■ Data
───
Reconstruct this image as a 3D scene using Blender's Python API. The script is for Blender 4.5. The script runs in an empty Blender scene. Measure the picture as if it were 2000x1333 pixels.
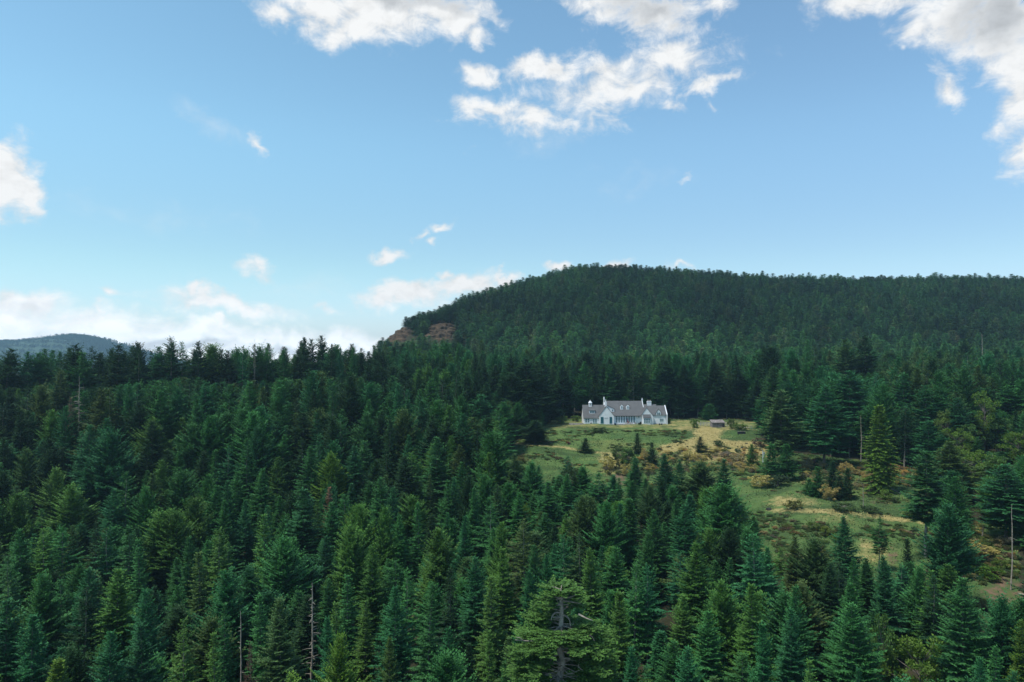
import bpy, math, random
import numpy as np
from mathutils import Vector, Matrix, noise as mnoise

random.seed(7)
R_ = math.radians
scene = bpy.context.scene
COL = scene.collection

# ------------------------------------------------------------------ camera
F = 1333.0                       # focal length in pixels of the 2000 px wide photograph (24 mm on 36 mm)
PITCH = R_(1.01)
cam_d = bpy.data.cameras.new("camera")
cam_d.lens = 24.0
cam_d.sensor_width = 36.0
cam_d.clip_start = 0.5
cam_d.clip_end = 30000
cam = bpy.data.objects.new("camera", cam_d)
cam.location = (0, 0, 0)
cam.rotation_euler = (R_(90) + PITCH, 0, 0)
COL.objects.link(cam)
scene.camera = cam

def ray(px, py):
    """(x/y, z/y) of the view ray through a photograph pixel."""
    dx = (px - 1000) / F
    dy = (666.5 - py) / F
    fy = math.cos(PITCH) - dy * math.sin(PITCH)
    fz = math.sin(PITCH) + dy * math.cos(PITCH)
    return dx / fy, fz / fy

def project(x, y, z):
    cy = y * math.cos(PITCH) + z * math.sin(PITCH)
    cz = -y * math.sin(PITCH) + z * math.cos(PITCH)
    return 1000 + F * x / cy, 666.5 - F * cz / cy

# ------------------------------------------------------------------ light
SUN_EL, SUN_AZ = R_(64), R_(-118)          # azimuth clockwise from +Y (the view direction)
sun_d = bpy.data.lights.new("sun", 'SUN')
sun_d.energy = 4.7
sun_d.angle = R_(9)
sun_d.color = (1.0, 0.95, 0.87)
sun = bpy.data.objects.new("sun", sun_d)
sdir = Vector((math.sin(SUN_AZ) * math.cos(SUN_EL), math.cos(SUN_AZ) * math.cos(SUN_EL), math.sin(SUN_EL)))
sun.rotation_euler = (-sdir).to_track_quat('-Z', 'Y').to_euler()
COL.objects.link(sun)

scene.view_settings.view_transform = 'Standard'
scene.view_settings.look = 'None'
scene.view_settings.exposure = 0.0
scene.view_settings.gamma = 1.0
try:
    scene.cycles.max_bounces = 5
    scene.cycles.diffuse_bounces = 2
    scene.cycles.transmission_bounces = 3
    scene.cycles.volume_bounces = 0
    scene.cycles.use_adaptive_sampling = False
    scene.cycles.use_denoising = True
except Exception:
    pass

# ------------------------------------------------------------------ node helper
class NT:
    def __init__(self, tree):
        self.t = tree
        self.n = tree.nodes
        self.l = tree.links
    def new(self, typ, **kw):
        nd = self.n.new(typ)
        for k, v in kw.items():
            setattr(nd, k, v)
        return nd
    def put(self, sock, v):
        if hasattr(v, 'is_output') or isinstance(v, bpy.types.NodeSocket):
            self.l.new(v, sock)
        else:
            sock.default_value = v
    def m(self, op, a, b=0.0, c=0.0, clamp=False):
        nd = self.new('ShaderNodeMath', operation=op)
        nd.use_clamp = clamp
        self.put(nd.inputs[0], a); self.put(nd.inputs[1], b)
        if op in ('SMOOTH_MAX', 'SMOOTH_MIN', 'MULTIPLY_ADD'):
            self.put(nd.inputs[2], c)
        return nd.outputs[0]
    def ss(self, v, lo, hi, to0=0.0, to1=1.0):
        nd = self.new('ShaderNodeMapRange', interpolation_type='SMOOTHSTEP')
        for i, x in enumerate((v, lo, hi, to0, to1)):
            self.put(nd.inputs[i], x)
        return nd.outputs[0]
    def mix(self, f, a, b, mode='MIX'):
        nd = self.new('ShaderNodeMix', data_type='RGBA', blend_type=mode)
        self.put(nd.inputs[0], f); self.put(nd.inputs[6], a); self.put(nd.inputs[7], b)
        return nd.outputs[2]
    def noise(self, vec, scale, detail=4, rough=0.55, dist=0.0, dims='3D', out=0):
        nd = self.new('ShaderNodeTexNoise', noise_dimensions=dims)
        if vec is not None:
            self.put(nd.inputs['Vector'], vec)
        nd.inputs['Scale'].default_value = scale
        nd.inputs['Detail'].default_value = detail
        nd.inputs['Roughness'].default_value = rough
        nd.inputs['Distortion'].default_value = dist
        return nd.outputs[out]
    def vm(self, op, a, b=(0, 0, 0)):
        nd = self.new('ShaderNodeVectorMath', operation=op)
        self.put(nd.inputs[0], a); self.put(nd.inputs[1], b)
        return nd.outputs[1] if op in ('LENGTH', 'DOT_PRODUCT') else nd.outputs[0]
    def scale(self, a, s):
        nd = self.new('ShaderNodeVectorMath', operation='SCALE')
        self.put(nd.inputs[0], a); self.put(nd.inputs[3], s)
        return nd.outputs[0]

# ------------------------------------------------------------------ sky with clouds
world = bpy.data.worlds.new("World")
scene.world = world
world.use_nodes = True
W = NT(world.node_tree)
W.n.clear()
SKY_STR = 0.145
try:
    world.cycles.sampling_method = 'MANUAL'
    world.cycles.sample_map_resolution = 256
except Exception:
    pass
sky = W.new('ShaderNodeTexSky', sky_type='NISHITA')
sky.sun_disc = False
sky.sun_elevation = SUN_EL
sky.sun_rotation = SUN_AZ
sky.altitude = 100
sky.air_density = 1.0
sky.dust_density = 0.2
sky.ozone_density = 1.2
tc = W.new('ShaderNodeTexCoord')
sep = W.new('ShaderNodeSeparateXYZ')
W.l.new(tc.outputs['Generated'], sep.inputs[0])
az = W.m('ARCTAN2', sep.outputs[0], sep.outputs[1])
el = W.m('ARCSINE', sep.outputs[2])
cmb = W.new('ShaderNodeCombineXYZ')
W.put(cmb.inputs[0], az); W.put(cmb.inputs[1], el)
P0 = cmb.outputs[0]
w1 = W.scale(W.vm('SUBTRACT', W.noise(P0, 16, 2, 0.5, out=1), (0.5, 0.5, 0.5)), 0.055)
w2 = W.scale(W.vm('SUBTRACT', W.noise(P0, 55, 3, 0.55, out=1), (0.5, 0.5, 0.5)), 0.022)
PW = W.vm('ADD', W.vm('ADD', P0, w1), w2)
PW = W.vm('MULTIPLY', PW, (1, 1, 0))

def azel(px, py):
    s, t = ray(px, py)
    v = Vector((s, 1, t)).normalized()
    return math.atan2(v.x, v.y), math.asin(v.z)

def blob_field(blobs, vec):
    f = None
    for b in blobs:
        px, py, rx, ry, k = b[:5]
        rot = b[5] if len(b) > 5 else 0.0
        a, e = azel(px, py)
        mp = W.new('ShaderNodeMapping', vector_type='TEXTURE')
        mp.inputs['Location'].default_value = (a, e, 0)
        mp.inputs['Rotation'].default_value = (0, 0, R_(rot))
        ca = 1.0 / (1 + ((px - 1000) / F) ** 2)
        ce = 1.0 / (1 + ((690 - py) / F) ** 2)
        mp.inputs['Scale'].default_value = (rx / F * ca, ry / F * ce, 1)
        # chained through the running field so that the shader evaluates one blob after the other
        v_in = vec if f is None else W.scale(vec, W.m('MULTIPLY_ADD', f, 1e-7, 1.0))
        W.put(mp.inputs['Vector'], v_in)
        d = W.vm('LENGTH', mp.outputs[0])
        v = W.m('MULTIPLY_ADD', d, -k, k)          # k*(1-d)
        f = v if f is None else W.m('SMOOTH_MAX', f, v, 0.12)
    return f

CLOUDS = [
    # top centre cumulus
    (620, 5, 135, 70, 1.0), (745, 10, 200, 105, 1.1), (700, 60, 110, 55, 0.9), (880, 30, 110, 75, 1.0),
    (930, 75, 50, 35, 0.75), (545, 30, 60, 45, 0.8),
    # next one to the right
    (1190, -10, 130, 55, 1.0), (1290, 15, 120, 62, 0.9), (1320, 55, 50, 45, 0.75), (1395, 10, 50, 45, 0.7, 20), (1190, 25, 80, 38, .8),
    # ragged middle cloud
    (1190, 168, 260, 85, 0.55, 10), (1010, 225, 125, 48, 0.55, -8),
    (1065, 140, 95, 36, 0.95), (935, 148, 60, 28, 0.75), (1190, 130, 120, 42, 0.75, 8), (1300, 125, 85, 48, 0.85),
    (1240, 170, 110, 34, 0.8, 14), (1185, 195, 60, 28, 0.5), (955, 212, 75, 30, 0.85), (1040, 232, 80, 24, 0.75, -18),
    (1100, 250, 70, 20, 0.45), (1390, 165, 75, 16, 0.6, 16), (1310, 205, 45, 20, 0.5), (1160, 225, 60, 18, 0.45, 35),
    (1395, 205, 14, 18, 0.4),
    # right corner
    (1690, -5, 140, 45, 0.95), (1850, 20, 130, 85, 1.1), (1790, 50, 60, 50, .8), (1960, 50, 120, 95, 1.2), (1985, 180, 60, 110, 0.9),
    (2020, 290, 75, 65, 0.95), (1857, 165, 40, 52, 0.6, 10), (1748, 102, 14, 12, 0.35), (2000, 120, 90, 70, 1.0),
    # left edge
    (15, 345, 82, 78, 1.25), (60, 380, 45, 45, 1.0), (-30, 350, 90, 85, 1.25),
    # small drifting ones
    (760, 492, 48, 20, 0.85, 8), (818, 452, 24, 11, 0.6, 40), (862, 436, 32, 14, 0.7, 12), (840, 467, 18, 10, 0.5),
    (508, 527, 56, 24, 0.50), (512, 284, 32, 14, 0.52, -25), (1335, 350, 22, 8, 0.32, 40),
    # low bank
    (55, 598, 120, 32, 0.9), (218, 578, 34, 13, 0.6), (200, 610, 36, 13, 0.5), (440, 600, 190, 26, 0.85, -5), (390, 578, 36, 18, 0.85),
    (640, 602, 50, 10, 0.45), (-40, 660, 280, 62, 1.3), (190, 665, 230, 62, 1.35), (380, 675, 240, 58, 1.3), (560, 685, 280, 54, 1.3),
    (720, 700, 320, 58, 1.2), (430, 640, 34, 18, 0.9), (790, 578, 130, 34, 1.05), (900, 562, 110, 32, 1.0, 10), (985, 545, 50, 18, 0.9),
    (870, 540, 26, 14, 0.7), (1090, 517, 34, 18, 0.9), (1200, 522, 46, 13, 0.8), (1327, 518, 40, 10, 0.5),
    # clouds above and behind the viewer
    (900, -330, 500, 170, 1.0), (2300, -150, 400, 260, 1.0), (-300, -100, 260, 120, 0.9), (1500, -900, 900, 320, 1.0), (100, -700, 500, 260, 1.0),
    (2400, 500, 300, 90, .9), (-500, 560, 420, 100, 1.0),
]
fld = blob_field(CLOUDS, PW)
veil = blob_field([(420, 250, 150, 34, 0.8, -22), (1100, 250, 170, 60, 0.8, 20), (600, 560, 300, 40, .6), (1250, 350, 180, 60, .5), (300, 420, 350, 60, .5)], PW)
fb = W.noise(W.vm('MULTIPLY', P0, (0.78, 1.15, 1)), 30, 9, 0.66, 0.35)
fb2 = W.noise(W.vm('ADD', W.vm('MULTIPLY', P0, (0.78, 1.15, 1)), (0.008, -0.016, 0)), 30, 5, 0.6, 0.35)
dens0 = W.m('MULTIPLY_ADD', W.m('SUBTRACT', fb, 0.5), W.ss(el, 0.03, 0.16, 0.8, 1.55), fld)
dens = W.ss(dens0, -0.04, 0.72)
thick = W.ss(dens0, 0.25, 1.0)
veil_d = W.m('MULTIPLY', W.ss(W.m('MULTIPLY_ADD', W.m('SUBTRACT', fb, 0.5), 1.2, veil), 0.15, 1.0), 0.22)
rel = W.m('SUBTRACT', fb, fb2)                        # light from above: tops of billows brighter
shade = blob_field([(830, -15, 180, 50, 1.2), (1290, -10, 170, 75, 1.1), (1330, 50, 60, 50, .6), (1960, 20, 170, 90, 1.1), (80, 615, 120, 26, .6), (-20, 410, 120, 26, .6),
                    (330, 672, 260, 16, .8), (560, 690, 260, 20, .8), (180, 690, 300, 14, .8), (880, -330, 420, 150, 1.0)], PW)
shade_m = W.m('MULTIPLY', W.ss(shade, 0.0, 0.75), thick)
bright = W.m('ADD', 0.95, W.m('MULTIPLY', rel, 0.42))
bright = W.m('SUBTRACT', bright, W.m('MULTIPLY', shade_m, 0.36))
bright = W.m('SUBTRACT', bright, W.m('MULTIPLY', W.m('SUBTRACT', 1.0, thick), 0.06))
bright = W.m('MULTIPLY', W.m('MINIMUM', W.m('MAXIMUM', bright, 0.35), 0.97), W.ss(el, 0.0, 0.10, 1.5, 1.0))
ccol = W.mix(shade_m, (0.975, 0.99, 0.995, 1), (0.90, 0.95, 1.0, 1))
cloud_rgb = W.scale(ccol, W.m('MULTIPLY', bright, 1.0 / SKY_STR))
tint_e = W.mix(W.ss(el, 0.0, 0.13), (0.84, 0.95, 1.20, 1), (0.93, 1.12, 1.06, 1))
tint_e = W.mix(W.ss(el, 0.12, 0.32), tint_e, (1.17, 1.47, 1.32, 1))
tint_a = W.mix(W.ss(az, -0.55, 0.6), (1.0, 0.985, 0.985, 1), (0.96, 0.90, 0.96, 1))
skyc = W.vm('MULTIPLY', W.vm('MULTIPLY', sky.outputs[0], tint_e), tint_a)
alpha = W.m('MAXIMUM', dens, veil_d)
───
■ Do this
Write out, word for word, the lines from the start of the data through the one holding "from mathutils import". Omit pictures.

■ Solution to this task
Reconstruct this image as a 3D scene using Blender's Python API. The script is for Blender 4.5. The script runs in an empty Blender scene. Measure the picture as if it were 2000x1333 pixels.
import bpy, math, random
import numpy as np
from mathutils import Vector, Matrix, noise as mnoise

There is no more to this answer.